14 “Now fear the Lord and serve him with all faithfulness. Throw away the gods your ancestors worshiped beyond the Euphrates River and in Egypt, and serve the Lord. 15 But if serving the Lord seems undesirable to you, then choose for yourselves this day whom you will serve, whether the gods your ancestors served beyond the Euphrates, or the gods of the Amorites, in whose land you are living. But as for me and my household, we will serve the Lord.” 16 Then the people answered, “Far be it from us to forsake the Lord to serve other gods! 17 It was the Lord our God himself who brought us and our parents up out of Egypt, from that land of slavery, and performed those great signs before our eyes. He protected us on our entire journey and among all the nations through which we traveled. 18 And the Lord drove out before us all the nations, including the Amorites, who lived in the land. We too will serve the Lord, because he is our God.”

19 Joshua said to the people, “You are not able to serve the Lord. He is a holy God; he is a jealous God. He will not forgive your rebellion and your sins. 20 If you forsake the Lord and serve foreign gods, he will turn and bring disaster on you and make an end of you, after he has been good to you.”

21 But the people said to Joshua, “No!

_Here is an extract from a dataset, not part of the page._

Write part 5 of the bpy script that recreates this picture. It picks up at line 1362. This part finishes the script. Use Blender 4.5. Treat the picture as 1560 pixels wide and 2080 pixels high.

We will serve the Lord.”

22 Then Joshua said, “You are witnesses against yourselves that you have chosen to serve the Lord.”

“Yes, we are witnesses,” they replied.

23 “Now then,” said Joshua, “throw away the foreign gods that are among you and yield your hearts to the Lord, the God of Israel.”

24 And the people said to Joshua, “We will serve the Lord our God and obey him.”

25 On that day Joshua made a covenant for the people, and there at Shechem he reaffirmed for them decrees and laws. 26 And Joshua recorded these things in the Book of the Law of God. Then he took a large stone and set it up there under the oak near the holy place of the Lord.

27 “See!” he said to all the people. “This stone will be a witness against us. It has heard all the words the Lord has said to us. It will be a witness against you if you are untrue to your God.”

28 Then Joshua dismissed the people, each to their own inheritance.